Task prompt:
All lines from the top of the records below through the line holding "PI = math.pi", and only those, should be printed exactly, minus the pictures.

Data:
┌──
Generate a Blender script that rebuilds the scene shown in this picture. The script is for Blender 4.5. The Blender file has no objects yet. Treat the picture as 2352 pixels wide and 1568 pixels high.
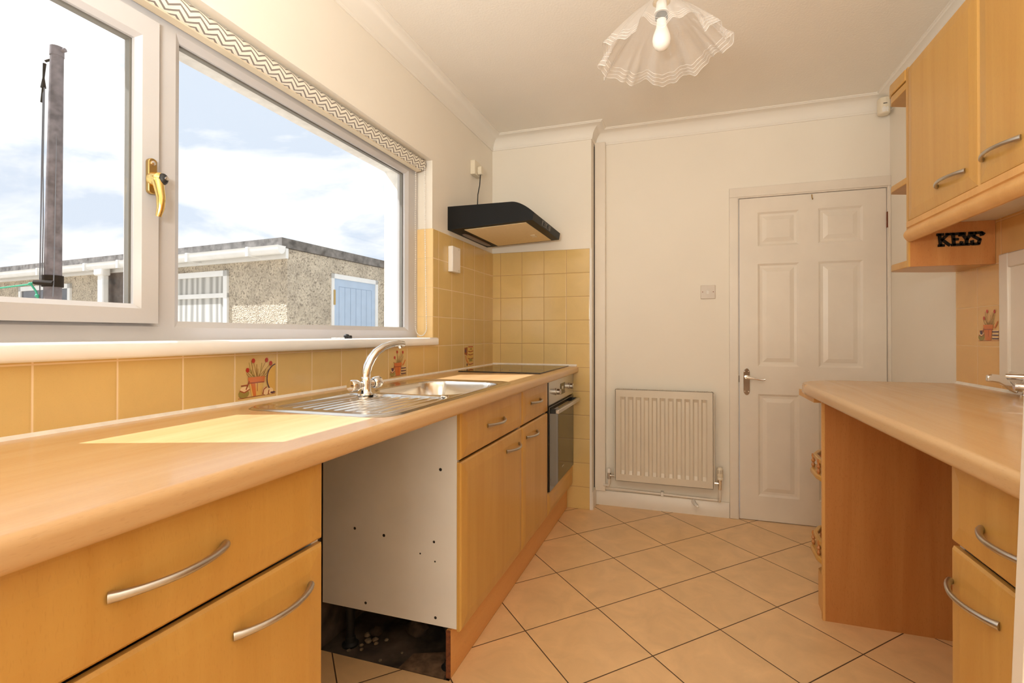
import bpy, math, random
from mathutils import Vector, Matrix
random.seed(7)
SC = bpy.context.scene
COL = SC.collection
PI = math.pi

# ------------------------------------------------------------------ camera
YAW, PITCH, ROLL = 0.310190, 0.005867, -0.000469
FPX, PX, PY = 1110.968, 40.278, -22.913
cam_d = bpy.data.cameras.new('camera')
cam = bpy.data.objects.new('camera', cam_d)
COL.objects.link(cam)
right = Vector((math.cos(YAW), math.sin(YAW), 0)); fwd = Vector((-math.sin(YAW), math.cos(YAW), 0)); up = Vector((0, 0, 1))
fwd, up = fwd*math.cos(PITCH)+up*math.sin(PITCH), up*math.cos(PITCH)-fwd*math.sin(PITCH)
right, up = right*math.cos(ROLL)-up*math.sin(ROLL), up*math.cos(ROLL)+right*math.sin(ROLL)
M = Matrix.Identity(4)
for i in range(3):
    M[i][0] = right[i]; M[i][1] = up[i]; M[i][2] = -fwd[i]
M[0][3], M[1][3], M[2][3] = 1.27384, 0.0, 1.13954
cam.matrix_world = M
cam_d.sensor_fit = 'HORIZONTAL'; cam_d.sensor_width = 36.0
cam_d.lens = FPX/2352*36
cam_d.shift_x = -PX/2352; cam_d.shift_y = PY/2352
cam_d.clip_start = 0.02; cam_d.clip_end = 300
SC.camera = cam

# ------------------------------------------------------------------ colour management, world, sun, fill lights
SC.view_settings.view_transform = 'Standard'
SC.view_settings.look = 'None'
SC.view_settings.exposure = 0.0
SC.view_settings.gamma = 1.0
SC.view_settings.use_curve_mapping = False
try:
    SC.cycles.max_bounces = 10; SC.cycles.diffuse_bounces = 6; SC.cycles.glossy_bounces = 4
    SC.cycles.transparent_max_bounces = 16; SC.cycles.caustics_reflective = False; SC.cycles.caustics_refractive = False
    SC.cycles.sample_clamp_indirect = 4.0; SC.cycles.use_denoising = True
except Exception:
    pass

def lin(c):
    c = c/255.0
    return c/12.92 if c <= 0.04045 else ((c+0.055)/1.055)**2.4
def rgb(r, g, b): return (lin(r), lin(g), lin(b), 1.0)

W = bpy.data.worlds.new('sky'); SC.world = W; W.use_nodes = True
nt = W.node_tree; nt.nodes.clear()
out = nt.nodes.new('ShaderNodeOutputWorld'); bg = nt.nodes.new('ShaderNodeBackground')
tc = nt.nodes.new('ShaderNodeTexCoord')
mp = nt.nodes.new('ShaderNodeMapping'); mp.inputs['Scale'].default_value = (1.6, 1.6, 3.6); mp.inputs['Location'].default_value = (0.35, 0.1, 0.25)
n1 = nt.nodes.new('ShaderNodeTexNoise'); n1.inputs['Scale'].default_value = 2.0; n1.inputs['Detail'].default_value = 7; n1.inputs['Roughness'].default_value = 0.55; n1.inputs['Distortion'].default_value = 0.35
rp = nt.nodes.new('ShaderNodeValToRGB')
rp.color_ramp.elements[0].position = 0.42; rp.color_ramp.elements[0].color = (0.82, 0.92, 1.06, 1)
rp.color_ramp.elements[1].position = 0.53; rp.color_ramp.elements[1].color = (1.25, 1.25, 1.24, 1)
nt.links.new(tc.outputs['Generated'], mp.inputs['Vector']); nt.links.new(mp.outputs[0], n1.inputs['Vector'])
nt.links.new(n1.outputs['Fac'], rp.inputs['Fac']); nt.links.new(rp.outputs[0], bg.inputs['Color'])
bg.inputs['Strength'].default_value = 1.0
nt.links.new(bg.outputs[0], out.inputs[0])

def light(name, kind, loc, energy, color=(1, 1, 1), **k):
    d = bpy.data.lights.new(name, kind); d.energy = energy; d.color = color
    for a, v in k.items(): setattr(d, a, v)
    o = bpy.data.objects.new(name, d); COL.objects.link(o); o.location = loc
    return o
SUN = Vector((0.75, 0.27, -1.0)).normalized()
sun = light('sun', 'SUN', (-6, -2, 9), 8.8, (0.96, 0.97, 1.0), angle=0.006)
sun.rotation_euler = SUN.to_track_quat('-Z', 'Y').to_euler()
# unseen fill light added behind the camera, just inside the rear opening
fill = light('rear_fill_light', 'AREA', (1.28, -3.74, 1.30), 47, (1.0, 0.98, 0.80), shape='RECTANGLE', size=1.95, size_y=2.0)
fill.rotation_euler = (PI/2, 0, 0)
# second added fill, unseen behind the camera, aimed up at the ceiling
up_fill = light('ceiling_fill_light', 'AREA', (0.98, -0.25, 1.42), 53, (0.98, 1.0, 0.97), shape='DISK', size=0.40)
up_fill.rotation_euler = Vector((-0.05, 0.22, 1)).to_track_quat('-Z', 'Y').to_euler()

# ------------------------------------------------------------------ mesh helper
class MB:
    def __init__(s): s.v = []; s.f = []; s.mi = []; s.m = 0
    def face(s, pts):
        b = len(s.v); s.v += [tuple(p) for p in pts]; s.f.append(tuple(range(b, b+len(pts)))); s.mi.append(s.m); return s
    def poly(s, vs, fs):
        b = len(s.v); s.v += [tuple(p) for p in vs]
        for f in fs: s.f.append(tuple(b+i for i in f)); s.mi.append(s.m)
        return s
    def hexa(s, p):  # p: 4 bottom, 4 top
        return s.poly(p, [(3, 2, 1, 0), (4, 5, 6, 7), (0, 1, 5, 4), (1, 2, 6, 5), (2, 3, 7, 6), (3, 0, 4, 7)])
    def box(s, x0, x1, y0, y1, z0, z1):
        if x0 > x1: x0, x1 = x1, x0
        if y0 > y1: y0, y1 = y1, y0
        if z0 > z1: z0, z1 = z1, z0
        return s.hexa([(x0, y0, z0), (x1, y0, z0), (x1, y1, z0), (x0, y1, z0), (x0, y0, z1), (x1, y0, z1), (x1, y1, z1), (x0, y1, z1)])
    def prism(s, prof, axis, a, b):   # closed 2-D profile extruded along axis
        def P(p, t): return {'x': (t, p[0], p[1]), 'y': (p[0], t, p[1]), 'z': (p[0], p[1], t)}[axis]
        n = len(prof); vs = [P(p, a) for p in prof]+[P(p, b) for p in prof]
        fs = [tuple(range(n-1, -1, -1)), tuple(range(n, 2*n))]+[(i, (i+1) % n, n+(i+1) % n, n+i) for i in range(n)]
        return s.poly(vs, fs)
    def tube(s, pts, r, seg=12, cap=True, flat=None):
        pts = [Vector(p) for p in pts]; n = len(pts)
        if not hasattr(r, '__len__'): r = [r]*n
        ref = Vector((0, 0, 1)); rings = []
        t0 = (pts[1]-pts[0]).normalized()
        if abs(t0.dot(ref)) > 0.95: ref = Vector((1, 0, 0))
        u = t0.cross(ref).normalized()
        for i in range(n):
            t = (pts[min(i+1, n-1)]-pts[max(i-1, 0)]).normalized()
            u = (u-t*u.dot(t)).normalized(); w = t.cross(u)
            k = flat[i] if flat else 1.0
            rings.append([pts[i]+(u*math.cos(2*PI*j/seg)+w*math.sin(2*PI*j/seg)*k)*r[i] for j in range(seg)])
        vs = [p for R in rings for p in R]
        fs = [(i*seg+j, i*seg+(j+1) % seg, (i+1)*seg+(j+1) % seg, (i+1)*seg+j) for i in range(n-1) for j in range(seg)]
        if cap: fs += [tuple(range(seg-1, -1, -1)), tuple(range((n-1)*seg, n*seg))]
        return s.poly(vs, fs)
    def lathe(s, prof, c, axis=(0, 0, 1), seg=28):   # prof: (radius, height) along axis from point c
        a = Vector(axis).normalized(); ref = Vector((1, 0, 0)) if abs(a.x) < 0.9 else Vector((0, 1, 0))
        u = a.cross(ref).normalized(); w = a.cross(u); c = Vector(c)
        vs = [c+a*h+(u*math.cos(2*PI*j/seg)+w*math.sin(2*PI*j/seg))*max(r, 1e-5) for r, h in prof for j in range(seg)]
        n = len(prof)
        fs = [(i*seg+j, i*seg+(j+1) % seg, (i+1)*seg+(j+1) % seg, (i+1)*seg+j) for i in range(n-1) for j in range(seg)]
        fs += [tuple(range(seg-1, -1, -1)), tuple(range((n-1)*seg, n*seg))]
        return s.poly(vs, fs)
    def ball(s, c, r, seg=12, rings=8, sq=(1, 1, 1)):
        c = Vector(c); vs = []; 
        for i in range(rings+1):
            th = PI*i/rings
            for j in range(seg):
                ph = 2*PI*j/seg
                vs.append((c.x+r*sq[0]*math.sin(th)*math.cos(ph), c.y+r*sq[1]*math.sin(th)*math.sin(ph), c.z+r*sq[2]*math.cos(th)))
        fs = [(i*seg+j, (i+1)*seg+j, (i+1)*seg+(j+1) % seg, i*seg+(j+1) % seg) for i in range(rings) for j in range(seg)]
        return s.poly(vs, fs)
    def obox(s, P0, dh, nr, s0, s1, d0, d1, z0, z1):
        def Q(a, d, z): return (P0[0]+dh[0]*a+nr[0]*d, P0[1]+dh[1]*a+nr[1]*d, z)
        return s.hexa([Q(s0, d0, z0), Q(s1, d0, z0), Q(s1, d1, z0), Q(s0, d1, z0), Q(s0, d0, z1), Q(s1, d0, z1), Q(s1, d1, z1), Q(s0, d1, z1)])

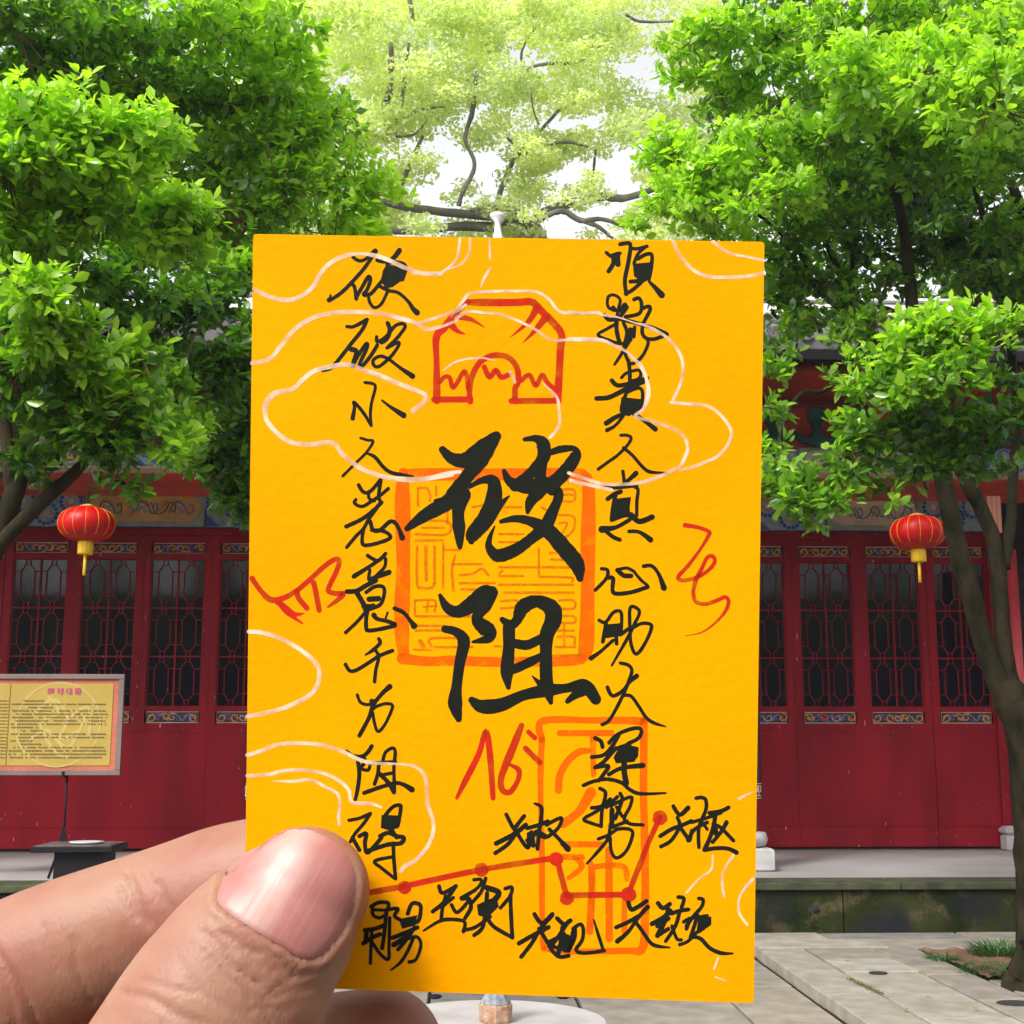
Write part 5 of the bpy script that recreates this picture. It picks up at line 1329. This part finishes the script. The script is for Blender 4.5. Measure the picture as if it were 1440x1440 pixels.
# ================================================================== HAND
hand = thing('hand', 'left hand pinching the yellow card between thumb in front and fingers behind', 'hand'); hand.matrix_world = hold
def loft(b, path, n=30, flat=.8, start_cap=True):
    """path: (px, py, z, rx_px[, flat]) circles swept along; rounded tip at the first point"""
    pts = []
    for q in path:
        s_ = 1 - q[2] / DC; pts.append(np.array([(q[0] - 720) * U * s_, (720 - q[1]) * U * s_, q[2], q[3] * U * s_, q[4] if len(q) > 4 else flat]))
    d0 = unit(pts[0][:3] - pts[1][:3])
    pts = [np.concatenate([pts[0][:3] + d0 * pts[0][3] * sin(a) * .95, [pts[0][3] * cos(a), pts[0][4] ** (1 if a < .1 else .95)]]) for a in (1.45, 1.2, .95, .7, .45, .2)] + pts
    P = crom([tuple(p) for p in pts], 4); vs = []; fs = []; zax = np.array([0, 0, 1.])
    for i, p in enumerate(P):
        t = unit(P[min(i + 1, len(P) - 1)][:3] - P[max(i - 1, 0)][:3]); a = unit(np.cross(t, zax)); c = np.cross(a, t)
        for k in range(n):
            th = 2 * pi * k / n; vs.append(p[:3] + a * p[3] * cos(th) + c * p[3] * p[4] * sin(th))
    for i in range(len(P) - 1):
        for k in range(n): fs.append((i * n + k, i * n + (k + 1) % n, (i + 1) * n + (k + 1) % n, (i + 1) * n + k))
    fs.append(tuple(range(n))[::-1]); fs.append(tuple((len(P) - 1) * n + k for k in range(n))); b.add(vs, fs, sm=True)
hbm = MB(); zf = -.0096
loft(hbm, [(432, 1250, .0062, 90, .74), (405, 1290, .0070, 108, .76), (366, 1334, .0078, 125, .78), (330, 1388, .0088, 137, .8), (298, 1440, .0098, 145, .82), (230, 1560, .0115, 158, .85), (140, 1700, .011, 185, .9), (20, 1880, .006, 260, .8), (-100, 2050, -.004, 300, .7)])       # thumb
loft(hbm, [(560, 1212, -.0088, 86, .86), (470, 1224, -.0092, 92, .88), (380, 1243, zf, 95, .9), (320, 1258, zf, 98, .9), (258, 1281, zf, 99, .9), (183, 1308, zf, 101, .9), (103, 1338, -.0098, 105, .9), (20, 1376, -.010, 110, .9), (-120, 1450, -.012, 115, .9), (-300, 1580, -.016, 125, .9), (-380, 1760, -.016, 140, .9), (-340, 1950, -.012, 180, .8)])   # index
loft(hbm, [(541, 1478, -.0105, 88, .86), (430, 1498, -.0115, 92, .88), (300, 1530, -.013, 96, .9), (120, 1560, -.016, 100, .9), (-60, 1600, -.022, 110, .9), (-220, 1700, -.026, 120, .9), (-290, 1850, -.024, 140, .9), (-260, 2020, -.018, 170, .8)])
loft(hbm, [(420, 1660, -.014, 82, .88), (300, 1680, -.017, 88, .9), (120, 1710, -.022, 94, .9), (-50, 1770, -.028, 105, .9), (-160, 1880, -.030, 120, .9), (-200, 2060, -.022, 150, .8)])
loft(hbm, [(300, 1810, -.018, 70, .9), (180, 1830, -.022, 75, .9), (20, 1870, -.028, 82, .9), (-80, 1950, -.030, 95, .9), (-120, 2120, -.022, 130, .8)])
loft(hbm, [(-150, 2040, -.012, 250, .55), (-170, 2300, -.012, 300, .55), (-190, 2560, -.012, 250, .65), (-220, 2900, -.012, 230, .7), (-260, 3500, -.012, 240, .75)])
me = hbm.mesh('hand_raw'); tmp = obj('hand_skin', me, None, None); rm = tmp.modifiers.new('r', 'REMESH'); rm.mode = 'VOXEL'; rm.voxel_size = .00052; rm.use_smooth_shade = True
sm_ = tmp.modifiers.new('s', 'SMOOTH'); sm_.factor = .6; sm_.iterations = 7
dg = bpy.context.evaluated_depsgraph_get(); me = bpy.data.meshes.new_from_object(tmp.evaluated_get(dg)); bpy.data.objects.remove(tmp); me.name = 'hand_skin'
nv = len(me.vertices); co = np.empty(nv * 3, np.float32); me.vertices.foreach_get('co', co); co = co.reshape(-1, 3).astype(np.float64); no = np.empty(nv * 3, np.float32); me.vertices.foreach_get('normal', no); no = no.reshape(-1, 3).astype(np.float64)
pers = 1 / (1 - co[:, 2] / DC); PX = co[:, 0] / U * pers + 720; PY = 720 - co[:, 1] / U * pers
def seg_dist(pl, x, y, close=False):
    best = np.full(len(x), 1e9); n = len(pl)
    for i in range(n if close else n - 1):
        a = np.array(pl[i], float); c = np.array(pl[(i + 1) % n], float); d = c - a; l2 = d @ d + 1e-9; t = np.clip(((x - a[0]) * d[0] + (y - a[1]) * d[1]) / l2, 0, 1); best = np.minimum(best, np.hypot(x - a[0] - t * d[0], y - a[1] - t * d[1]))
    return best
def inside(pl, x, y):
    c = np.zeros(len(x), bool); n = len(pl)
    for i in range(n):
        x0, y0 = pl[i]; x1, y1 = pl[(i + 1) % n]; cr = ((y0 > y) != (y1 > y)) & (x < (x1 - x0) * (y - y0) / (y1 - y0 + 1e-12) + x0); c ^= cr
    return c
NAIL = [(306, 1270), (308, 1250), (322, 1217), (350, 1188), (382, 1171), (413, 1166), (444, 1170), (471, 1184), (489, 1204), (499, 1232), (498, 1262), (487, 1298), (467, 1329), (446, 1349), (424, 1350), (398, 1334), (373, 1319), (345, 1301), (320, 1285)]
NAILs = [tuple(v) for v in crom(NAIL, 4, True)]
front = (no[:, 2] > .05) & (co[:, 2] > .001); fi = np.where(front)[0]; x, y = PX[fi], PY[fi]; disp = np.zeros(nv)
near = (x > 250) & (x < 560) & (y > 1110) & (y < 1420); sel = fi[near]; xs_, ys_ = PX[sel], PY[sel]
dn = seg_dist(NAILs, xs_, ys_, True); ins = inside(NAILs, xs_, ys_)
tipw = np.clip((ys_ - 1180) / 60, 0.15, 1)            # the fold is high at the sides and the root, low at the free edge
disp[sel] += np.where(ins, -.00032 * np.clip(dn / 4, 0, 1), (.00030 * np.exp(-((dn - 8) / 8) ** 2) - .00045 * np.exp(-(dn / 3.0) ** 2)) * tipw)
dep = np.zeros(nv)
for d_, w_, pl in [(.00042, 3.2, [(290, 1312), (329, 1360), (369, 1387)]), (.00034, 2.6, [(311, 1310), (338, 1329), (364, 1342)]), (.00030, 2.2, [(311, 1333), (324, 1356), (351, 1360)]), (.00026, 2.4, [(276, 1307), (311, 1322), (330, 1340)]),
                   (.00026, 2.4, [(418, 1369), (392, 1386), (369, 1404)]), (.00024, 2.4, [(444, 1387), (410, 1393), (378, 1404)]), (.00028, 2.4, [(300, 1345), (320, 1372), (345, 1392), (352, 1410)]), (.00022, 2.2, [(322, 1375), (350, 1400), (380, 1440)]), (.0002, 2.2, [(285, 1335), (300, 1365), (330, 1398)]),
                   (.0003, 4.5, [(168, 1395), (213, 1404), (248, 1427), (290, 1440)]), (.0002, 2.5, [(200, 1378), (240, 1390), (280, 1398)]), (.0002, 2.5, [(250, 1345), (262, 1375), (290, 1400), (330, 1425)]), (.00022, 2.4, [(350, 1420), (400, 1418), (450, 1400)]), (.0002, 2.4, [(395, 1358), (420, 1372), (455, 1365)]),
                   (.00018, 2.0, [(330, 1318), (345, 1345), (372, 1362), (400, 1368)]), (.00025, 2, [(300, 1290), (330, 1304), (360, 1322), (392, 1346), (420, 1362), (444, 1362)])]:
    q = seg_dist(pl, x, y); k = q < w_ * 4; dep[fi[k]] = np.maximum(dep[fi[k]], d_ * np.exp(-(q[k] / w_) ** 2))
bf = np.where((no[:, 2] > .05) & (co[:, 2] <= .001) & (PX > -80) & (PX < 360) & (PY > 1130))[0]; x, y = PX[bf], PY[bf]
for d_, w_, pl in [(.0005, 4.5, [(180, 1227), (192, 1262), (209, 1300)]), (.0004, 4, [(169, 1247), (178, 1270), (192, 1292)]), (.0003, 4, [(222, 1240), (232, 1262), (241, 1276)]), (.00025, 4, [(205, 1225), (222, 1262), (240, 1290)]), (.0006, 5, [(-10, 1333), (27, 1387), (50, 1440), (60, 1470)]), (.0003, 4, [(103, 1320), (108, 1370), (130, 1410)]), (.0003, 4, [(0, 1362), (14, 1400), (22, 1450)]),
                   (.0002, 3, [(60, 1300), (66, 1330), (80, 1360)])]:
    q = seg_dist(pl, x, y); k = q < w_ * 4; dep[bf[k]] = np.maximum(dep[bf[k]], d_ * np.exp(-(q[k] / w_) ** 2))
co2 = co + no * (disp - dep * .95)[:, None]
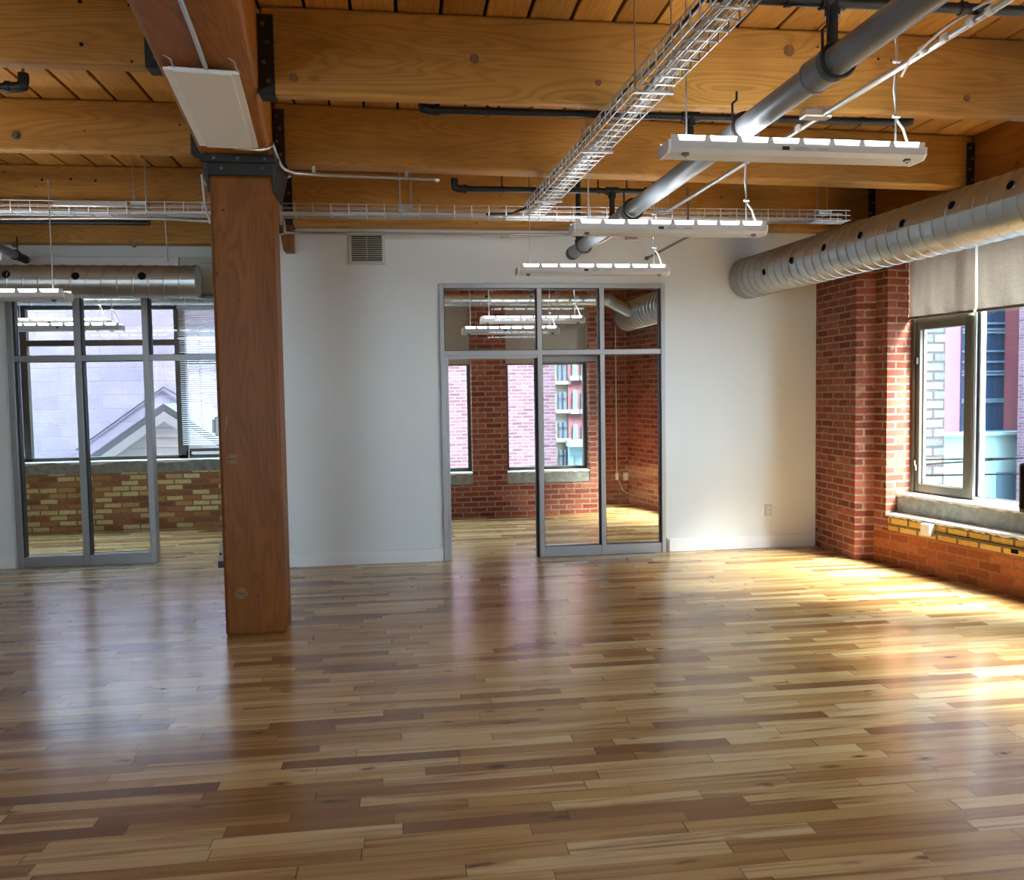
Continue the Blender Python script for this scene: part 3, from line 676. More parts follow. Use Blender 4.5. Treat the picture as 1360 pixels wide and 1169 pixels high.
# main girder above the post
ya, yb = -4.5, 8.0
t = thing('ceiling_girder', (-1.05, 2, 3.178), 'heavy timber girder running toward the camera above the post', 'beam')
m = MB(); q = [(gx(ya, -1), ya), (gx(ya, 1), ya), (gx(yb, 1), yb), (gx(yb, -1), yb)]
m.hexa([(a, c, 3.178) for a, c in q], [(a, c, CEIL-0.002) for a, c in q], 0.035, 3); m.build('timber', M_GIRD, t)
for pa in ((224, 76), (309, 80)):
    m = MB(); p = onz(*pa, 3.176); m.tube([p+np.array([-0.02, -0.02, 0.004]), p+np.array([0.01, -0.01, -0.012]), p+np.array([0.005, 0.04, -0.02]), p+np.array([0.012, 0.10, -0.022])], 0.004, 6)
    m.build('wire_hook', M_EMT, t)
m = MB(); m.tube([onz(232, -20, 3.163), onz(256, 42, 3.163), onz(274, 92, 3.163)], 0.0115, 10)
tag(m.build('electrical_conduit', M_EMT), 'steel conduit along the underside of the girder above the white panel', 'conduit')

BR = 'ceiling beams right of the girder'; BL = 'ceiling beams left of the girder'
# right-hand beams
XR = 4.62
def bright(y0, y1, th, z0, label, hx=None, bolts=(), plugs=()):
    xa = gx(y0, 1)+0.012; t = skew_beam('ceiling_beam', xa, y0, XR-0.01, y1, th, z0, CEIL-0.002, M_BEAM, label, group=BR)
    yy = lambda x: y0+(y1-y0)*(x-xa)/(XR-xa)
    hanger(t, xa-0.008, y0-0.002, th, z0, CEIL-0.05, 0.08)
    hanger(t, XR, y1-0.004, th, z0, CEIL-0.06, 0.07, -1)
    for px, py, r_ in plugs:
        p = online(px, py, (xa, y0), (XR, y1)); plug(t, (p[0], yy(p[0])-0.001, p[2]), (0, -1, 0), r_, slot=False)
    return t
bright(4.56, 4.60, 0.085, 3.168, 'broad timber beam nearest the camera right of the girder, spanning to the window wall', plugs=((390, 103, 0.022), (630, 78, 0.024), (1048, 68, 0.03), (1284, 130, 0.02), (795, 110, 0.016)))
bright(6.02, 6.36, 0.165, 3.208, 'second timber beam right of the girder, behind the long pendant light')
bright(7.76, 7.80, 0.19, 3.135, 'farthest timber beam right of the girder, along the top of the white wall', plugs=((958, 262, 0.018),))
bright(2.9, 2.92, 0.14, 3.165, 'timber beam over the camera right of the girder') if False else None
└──
Correct output:
Generate a Blender script that rebuilds the scene shown in this picture. The script is for Blender 4.5. The Blender file has no objects yet. Treat the picture as 2352 pixels wide and 1568 pixels high.
import bpy, math, random
from mathutils import Vector, Matrix
random.seed(7)
SC = bpy.context.scene
COL = SC.collection
PI = math.pi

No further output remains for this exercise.